With that much at stake, neither quarterback is thinking about MVP ballots right now. The focus is much narrower. For Stafford, the challenge is pretty obvious.
He’s going up against a Seahawks defense that has been on a different level. Against defenses coordinated by Mike Macdonald, Stafford has generally held his own. In four games, he’s completed about 57 percent of his passes. He has 10 touchdowns and only 1 interception. Encouraging numbers, but this version of Seattle is something else.
The Seahawks have allowed just four passing touchdowns over seven games. Three of those came against the Rams in Week 16. Strip that out, and Seattle has surrendered a maximum of only two touchdowns to every other opponent combined over that stretch. They showed that dominance last week.
Seattle smothered the 49ers in the Divisional Round, holding San Francisco to 236 total yards and just six points. The Niners never crossed Seattle’s 22-yard line. Add in the fact that Stafford is dealing with a sprained finger, and the margin for error narrows further.
He played through it last week, but it showed. Matthew Stafford finished with 258 passing yards and no touchdowns in the Rams’ win over the Bears. That was enough to move on, but it won’t be nearly enough against Seattle’s top-ranking defense.
On the other side, Maye has his own concerns, and they start up front. The Patriots’ offensive line has been shaky, especially in the postseason. Against the Houston Texans, New England struggled to contain Will Anderson Jr. and Danielle Hunter, who combined for five sacks.
Over two playoff games, the Patriots have allowed ten sacks, and Maye has fumbled six times. That’s a dangerous pattern heading into a matchup with Denver.
The Broncos finished third in the league in pressure rate during the regular season, and they come at quarterbacks in waves.

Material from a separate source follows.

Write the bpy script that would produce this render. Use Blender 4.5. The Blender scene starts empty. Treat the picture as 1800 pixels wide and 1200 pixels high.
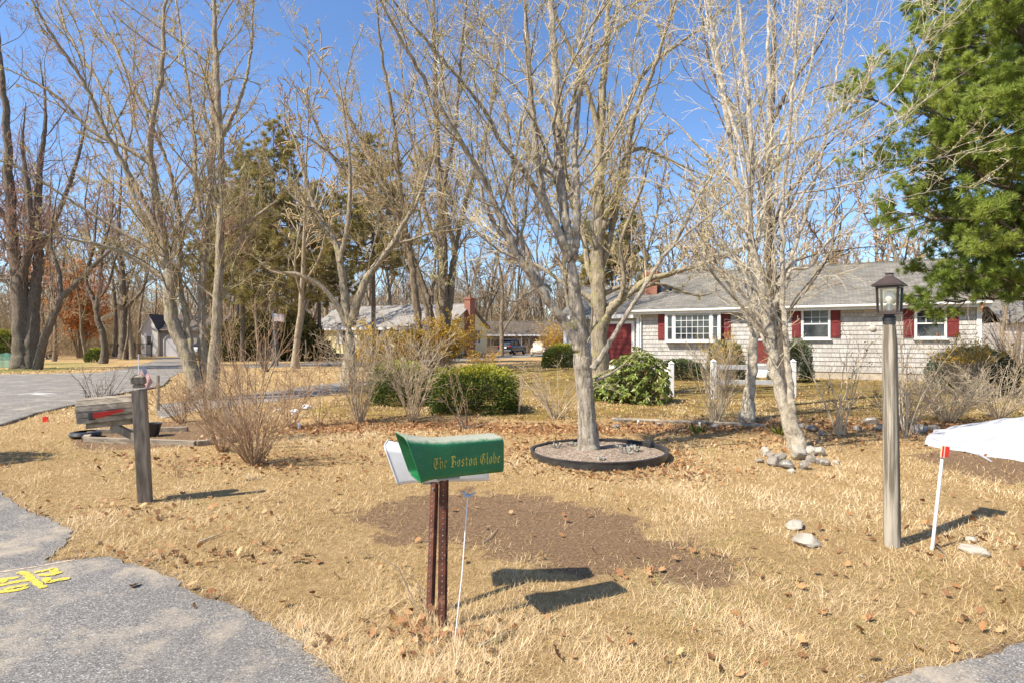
import bpy, math, random
import numpy as np
from mathutils import Vector, Matrix
random.seed(5)
RN = np.random.default_rng(11)
S = bpy.context.scene
COL = S.collection
CH, FP, HZ = 1.55, 1000.0, 600.0     # eye height, focal length in photo pixels, horizon row
PI = math.pi

# ---------------------------------------------------------------- terrain
def sstep(a, b, x):
    t = np.clip((np.asarray(x, float)-a)/(b-a), 0, 1)
    return t*t*(3-2*t)
_w = [(RN.normal(size=2), RN.uniform(0, 6.28)) for _ in range(24)]
def wob(x, y, f=1.0, k=8, o=0):
    s = 0
    for (d, p) in _w[o:o+k]:
        s = s + np.sin((d[0]*x+d[1]*y)*f+p)
    return s/k**.5/1.0
def fbm(x, y, f=1.0, o=0):
    return .5*wob(x, y, f, 6, o)+.3*wob(x+7.3, y-2.1, f*2.3, 6, (o+6) % 18)+.2*wob(x-3.3, y+5.1, f*5.1, 6, (o+12) % 18)
def gz0(px, py):
    Y = FP*CH/(py-HZ)
    return ((px-900)/FP*Y, Y)
def poly_px(pts):
    return np.array([gz0(a, b) for a, b in pts])
def dist_poly(x, y, P):
    """signed distance to polygon, negative inside"""
    x = np.asarray(x, float); y = np.asarray(y, float)
    d = np.full(x.shape, 1e9); ins = np.zeros(x.shape, bool)
    n = len(P)
    for i in range(n):
        a = P[i]; b = P[(i+1) % n]
        e = b-a; wx = x-a[0]; wy = y-a[1]
        t = np.clip((wx*e[0]+wy*e[1])/(e@e+1e-12), 0, 1)
        d = np.minimum(d, (wx-t*e[0])**2+(wy-t*e[1])**2)
        c = (a[1] > y) != (b[1] > y)
        xi = a[0]+(y-a[1])*(b[0]-a[0])/((b[1]-a[1]) if abs(b[1]-a[1]) > 1e-9 else 1e-9)
        ins ^= c & (x < xi)
    return np.where(ins, -1, 1)*np.sqrt(d)

def resub(P, step, amp, seed):
    r = np.random.default_rng(seed); out = []
    n = len(P)
    for i in range(n):
        a = P[i]; b = P[(i+1) % n]; L = np.linalg.norm(b-a); m = max(1, int(L/step))
        for j in range(m):
            t = j/m; q = a+(b-a)*t
            if np.hypot(*q) < 45: q = q+r.normal(size=2)*amp
            out.append(q)
    return np.array(out)

near_px = [(-10, 858), (30, 888), (60, 902), (100, 918), (131, 932), (118, 952), (98, 968), (76, 988), (130, 984), (190, 976), (235, 992), (275, 1004), (320, 1030), (350, 1046), (400, 1062), (440, 1082), (500, 1112), (560, 1158), (600, 1190), (640, 1240)]
NR = np.vstack([poly_px(near_px), [[-.4, 1.2], [-1, -14], [-16, -14], [-16, 5.6], [-7, 5.9]]])
ROAD_NEAR = resub(NR, .07, .012, 3)
ROAD_RIGHT = resub(np.vstack([poly_px([(1480, 1228), (1560, 1200), (1620, 1180), (1700, 1158), (1800, 1131), (1900, 1105)]), [[9, 3.4], [14, 3.6], [14, -14], [1.6, -14], [1.3, 2.2]]]), .07, .01, 4)
street_px = [(-600, 668), (0, 657), (90, 656), (170, 654), (215, 648), (255, 638), (283, 628), (318, 627), (338, 634), (330, 648), (300, 662), (285, 676), (200, 692), (130, 710), (60, 726), (0, 746), (-300, 800)]
STREET = resub(poly_px(street_px), .4, .03, 5)
drive_px = [(270, 712), (340, 702), (400, 697), (470, 688), (560, 675), (640, 668), (720, 664), (720, 670), (640, 678), (575, 692), (470, 706), (400, 715), (340, 722), (285, 734)]
DRIVE = resub(poly_px(drive_px), .3, .03, 6)
lane_px = [(420, 640), (620, 634), (830, 622.5), (1000, 621), (1000, 624), (870, 630), (640, 641), (430, 646)]
LANE = resub(poly_px(lane_px), 1, .04, 7)
ROADS = [ROAD_NEAR, ROAD_RIGHT, STREET, DRIVE, LANE]

def H0(x, y):
    x = np.asarray(x, float); y = np.asarray(y, float)
    yy = y+.25*np.sin(x*.9)+.12*np.sin(x*2.3+1)
    h = .10*sstep(9.7, 10.9, yy)*sstep(-5.5, -3.5, x)*(1-sstep(14, 24, y))
    h = h+.42*(1-sstep(3.2, 9.5, np.hypot(x-3.6, y-28.5)))
    h = h+.02*fbm(x, y, .9)*sstep(2, 4, y)*(1-sstep(40, 80, y))
    return h
def H(x, y):
    x = np.asarray(x, float); y = np.asarray(y, float)
    h = H0(x, y)
    for P in ROADS:
        m = (x > P[:, 0].min()-1) & (x < P[:, 0].max()+1) & (y > P[:, 1].min()-1) & (y < P[:, 1].max()+1)
        if m.any():
            d = np.full(x.shape, 9.) if x.shape else 9.
            if x.shape:
                d[m] = dist_poly(x[m], y[m], P)
            else:
                d = dist_poly(x, y, P)
            k = 1-sstep(0.03, .5, d)
            h = h*(1-k)-.03*(1-sstep(-.06, .04, d))
    return h
def hz(x, y): return float(H(np.array([x]), np.array([y]))[0])
def gp(px, py):
    """where the ray through a photo pixel meets the ground"""
    Y = FP*CH/(py-HZ)
    for _ in range(12):
        X = (px-900)/FP*Y
        Y = FP*(CH-hz(X, Y))/(py-HZ)
    return Vector(((px-900)/FP*Y, Y, hz((px-900)/FP*Y, Y)))
def at(px, py, Y): return Vector(((px-900)/FP*Y, Y, CH-(py-HZ)/FP*Y))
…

Nik Bonitto led the way with 14 sacks, but he’s far from alone. Jonathon Cooper added eight, John Franklin-Myers had 7.5, and Zach Allen chipped in seven. For a Patriots team that has surrendered 57 sacks across 19 games this season, it’s a legitimate concern.
The one piece of good news for Maye is on the other sideline.
Broncos quarterback Bo Nix is out for the season with an ankle fracture. In theory, Maye should have an edge over Denver’s backup. In practice, he knows that doesn’t buy him anything if he’s constantly under siege. Moreover, it was Denver’s sixth-ranked defense that was always the threat. Adding to their strengths is the home-field advantage, which also brings an elemental advantage for the Broncos.
At this point, it’s widely assumed the MVP award will land with one of these two quarterbacks. Neither has won it before. Neither is thinking about that now. Conference championships have a way of narrowing your vision. For Stafford and Maye, the only thing that matters is getting through one more game and earning a trip to the Super Bowl.